Forshey phrased his answer carefully, but the gist of it was that Professor Agassiz was “an illustrious servant in his domain of inquiry” who surely had nothing to do with “this monstrous and cruel hoax.” Further, such a prediction would be something far outside of Agassiz’s field of study and he would be “without authority” should “he ever become so unphilosophic as to assume the prophet for the amusement of alarming the unscientific.”

No scientist could make such a prediction, Forshey said.

“No ‘conjunction of the planets’ or combination of causes known to science” could give “the remotest guess” to when an earthquake or something like it might happen, he said, and a tidal wave that would have such huge consequences would be caused only by “a considerable upheaval beneath the sea.”

A scientist would have to be crazy to predict such a wave, he said. In fact, “no better test of fitness for a madhouse could be given … than the utterance of any such prophecy.”

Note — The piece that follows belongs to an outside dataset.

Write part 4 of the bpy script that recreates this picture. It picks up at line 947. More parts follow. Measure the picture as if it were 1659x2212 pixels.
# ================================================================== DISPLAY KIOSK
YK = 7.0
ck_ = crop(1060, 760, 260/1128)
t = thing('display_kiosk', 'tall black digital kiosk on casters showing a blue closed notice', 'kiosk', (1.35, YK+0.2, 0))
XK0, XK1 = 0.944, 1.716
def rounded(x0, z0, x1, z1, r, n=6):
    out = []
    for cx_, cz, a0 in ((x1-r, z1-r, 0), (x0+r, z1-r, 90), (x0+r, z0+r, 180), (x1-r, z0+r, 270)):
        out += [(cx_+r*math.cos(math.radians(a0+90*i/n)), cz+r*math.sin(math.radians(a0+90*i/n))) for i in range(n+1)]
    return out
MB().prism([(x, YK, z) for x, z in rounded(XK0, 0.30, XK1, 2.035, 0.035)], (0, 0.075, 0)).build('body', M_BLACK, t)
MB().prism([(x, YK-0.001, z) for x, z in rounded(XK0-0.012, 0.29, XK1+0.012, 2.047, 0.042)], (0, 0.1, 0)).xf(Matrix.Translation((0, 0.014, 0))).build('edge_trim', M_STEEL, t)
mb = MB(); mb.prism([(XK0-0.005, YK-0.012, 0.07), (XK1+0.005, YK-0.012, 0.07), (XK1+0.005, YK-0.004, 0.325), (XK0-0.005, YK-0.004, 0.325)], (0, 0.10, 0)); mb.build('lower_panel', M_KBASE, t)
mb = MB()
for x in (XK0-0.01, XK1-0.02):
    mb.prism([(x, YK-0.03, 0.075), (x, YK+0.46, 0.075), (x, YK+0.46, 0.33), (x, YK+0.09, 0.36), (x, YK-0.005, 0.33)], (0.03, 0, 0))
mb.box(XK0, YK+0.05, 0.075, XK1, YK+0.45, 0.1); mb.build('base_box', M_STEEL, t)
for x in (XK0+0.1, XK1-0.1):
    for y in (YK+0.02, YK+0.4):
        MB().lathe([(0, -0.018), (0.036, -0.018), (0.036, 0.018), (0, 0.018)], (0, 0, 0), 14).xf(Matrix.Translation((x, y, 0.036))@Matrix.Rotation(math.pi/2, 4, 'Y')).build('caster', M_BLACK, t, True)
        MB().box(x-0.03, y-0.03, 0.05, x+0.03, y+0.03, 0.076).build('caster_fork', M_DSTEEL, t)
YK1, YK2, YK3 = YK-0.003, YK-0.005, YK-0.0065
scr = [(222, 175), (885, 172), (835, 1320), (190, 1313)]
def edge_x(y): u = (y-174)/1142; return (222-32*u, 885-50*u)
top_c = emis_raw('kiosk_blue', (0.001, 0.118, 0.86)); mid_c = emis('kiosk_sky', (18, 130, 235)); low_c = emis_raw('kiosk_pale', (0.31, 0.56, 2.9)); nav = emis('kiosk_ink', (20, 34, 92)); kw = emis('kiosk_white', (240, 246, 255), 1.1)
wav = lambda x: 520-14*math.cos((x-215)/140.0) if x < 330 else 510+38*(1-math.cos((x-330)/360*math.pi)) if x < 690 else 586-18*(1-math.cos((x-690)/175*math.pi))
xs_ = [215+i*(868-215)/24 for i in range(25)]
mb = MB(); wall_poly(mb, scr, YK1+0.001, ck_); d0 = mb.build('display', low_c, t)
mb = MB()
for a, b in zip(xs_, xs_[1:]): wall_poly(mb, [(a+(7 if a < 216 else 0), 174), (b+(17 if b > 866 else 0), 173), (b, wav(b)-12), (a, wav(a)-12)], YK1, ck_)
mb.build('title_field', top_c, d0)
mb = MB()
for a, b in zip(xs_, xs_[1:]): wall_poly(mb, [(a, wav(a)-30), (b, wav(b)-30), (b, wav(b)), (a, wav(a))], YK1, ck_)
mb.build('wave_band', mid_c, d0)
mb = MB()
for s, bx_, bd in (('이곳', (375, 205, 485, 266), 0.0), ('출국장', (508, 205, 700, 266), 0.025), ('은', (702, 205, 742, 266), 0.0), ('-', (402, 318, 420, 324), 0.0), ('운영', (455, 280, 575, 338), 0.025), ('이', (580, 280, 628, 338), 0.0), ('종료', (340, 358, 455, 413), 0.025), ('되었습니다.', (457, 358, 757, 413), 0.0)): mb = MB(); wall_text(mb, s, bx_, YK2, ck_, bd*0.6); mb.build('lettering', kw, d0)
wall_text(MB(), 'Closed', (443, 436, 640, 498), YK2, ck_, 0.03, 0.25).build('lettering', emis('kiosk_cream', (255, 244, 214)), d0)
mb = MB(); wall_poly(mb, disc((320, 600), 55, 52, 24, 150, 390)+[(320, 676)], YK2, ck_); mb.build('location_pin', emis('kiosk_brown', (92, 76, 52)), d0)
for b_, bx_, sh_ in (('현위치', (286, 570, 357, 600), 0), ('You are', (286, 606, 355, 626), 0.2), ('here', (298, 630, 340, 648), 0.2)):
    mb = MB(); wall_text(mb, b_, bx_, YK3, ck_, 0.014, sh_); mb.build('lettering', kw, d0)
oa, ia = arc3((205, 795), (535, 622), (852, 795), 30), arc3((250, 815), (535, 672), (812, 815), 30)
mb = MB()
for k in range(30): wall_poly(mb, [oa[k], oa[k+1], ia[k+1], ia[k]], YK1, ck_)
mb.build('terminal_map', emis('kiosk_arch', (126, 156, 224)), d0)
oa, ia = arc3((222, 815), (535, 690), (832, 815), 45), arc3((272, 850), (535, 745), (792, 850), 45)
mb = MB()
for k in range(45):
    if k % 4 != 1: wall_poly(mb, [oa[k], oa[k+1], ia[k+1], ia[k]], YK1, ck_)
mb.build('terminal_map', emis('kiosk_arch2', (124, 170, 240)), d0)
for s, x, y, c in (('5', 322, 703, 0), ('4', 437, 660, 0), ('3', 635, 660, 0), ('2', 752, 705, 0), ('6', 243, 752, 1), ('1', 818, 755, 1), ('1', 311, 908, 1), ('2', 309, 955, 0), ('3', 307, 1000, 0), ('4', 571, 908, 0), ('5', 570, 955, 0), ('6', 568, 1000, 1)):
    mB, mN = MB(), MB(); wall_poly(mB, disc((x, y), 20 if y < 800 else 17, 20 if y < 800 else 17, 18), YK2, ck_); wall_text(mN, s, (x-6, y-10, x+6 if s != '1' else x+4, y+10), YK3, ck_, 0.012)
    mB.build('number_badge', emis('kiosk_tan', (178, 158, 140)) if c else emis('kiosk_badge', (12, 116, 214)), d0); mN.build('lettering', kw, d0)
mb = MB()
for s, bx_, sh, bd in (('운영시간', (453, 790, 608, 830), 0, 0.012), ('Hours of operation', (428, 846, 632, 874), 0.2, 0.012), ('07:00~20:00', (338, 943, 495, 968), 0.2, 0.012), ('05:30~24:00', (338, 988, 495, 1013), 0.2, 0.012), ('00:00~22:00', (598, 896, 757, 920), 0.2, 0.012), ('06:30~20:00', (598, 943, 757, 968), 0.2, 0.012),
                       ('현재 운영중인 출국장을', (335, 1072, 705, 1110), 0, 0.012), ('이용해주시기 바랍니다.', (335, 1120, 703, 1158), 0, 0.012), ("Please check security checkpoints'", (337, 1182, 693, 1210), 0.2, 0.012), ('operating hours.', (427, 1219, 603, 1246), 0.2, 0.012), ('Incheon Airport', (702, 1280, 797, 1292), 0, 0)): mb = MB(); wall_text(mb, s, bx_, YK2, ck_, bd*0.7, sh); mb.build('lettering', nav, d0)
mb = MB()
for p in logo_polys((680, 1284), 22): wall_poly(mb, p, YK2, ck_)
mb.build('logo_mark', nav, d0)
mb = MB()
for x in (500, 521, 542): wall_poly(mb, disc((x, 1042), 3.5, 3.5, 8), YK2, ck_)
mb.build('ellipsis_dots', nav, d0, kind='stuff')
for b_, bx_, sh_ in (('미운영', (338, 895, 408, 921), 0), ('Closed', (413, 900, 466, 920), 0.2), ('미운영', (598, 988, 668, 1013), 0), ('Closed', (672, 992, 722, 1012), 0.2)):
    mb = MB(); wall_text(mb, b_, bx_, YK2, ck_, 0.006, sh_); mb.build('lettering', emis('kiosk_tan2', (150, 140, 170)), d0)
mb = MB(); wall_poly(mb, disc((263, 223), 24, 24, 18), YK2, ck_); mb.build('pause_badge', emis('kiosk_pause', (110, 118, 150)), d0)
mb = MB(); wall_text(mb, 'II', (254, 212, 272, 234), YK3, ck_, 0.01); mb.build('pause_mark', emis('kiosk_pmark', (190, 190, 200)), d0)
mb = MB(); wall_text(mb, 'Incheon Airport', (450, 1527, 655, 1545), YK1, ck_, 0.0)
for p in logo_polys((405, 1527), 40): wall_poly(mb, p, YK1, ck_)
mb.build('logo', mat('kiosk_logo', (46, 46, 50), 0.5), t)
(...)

We’ve come a long way since Forshey’s day, and scientists are much closer to being able to predict the undersea upheavals that can cause devastating tsunamis, but if Louisiana is going to be struck by a tidal wave, it is much more likely to come from a hurricane than an earthquake.

There are a couple of reports of tsunami waves from Caribbean earthquakes striking the Gulf Coast years ago, but none of them were more than two to three feet in height.

That doesn’t seem very threatening, but I’m not sure what either of the professors would say about that today. Because of disappearing wetlands, coastal erosion, and higher sea levels, a two-foot wave would travel a lot farther into south Louisiana than it would in the days when talking about such a thing appeared to be “a test of fitness for the madhouse.”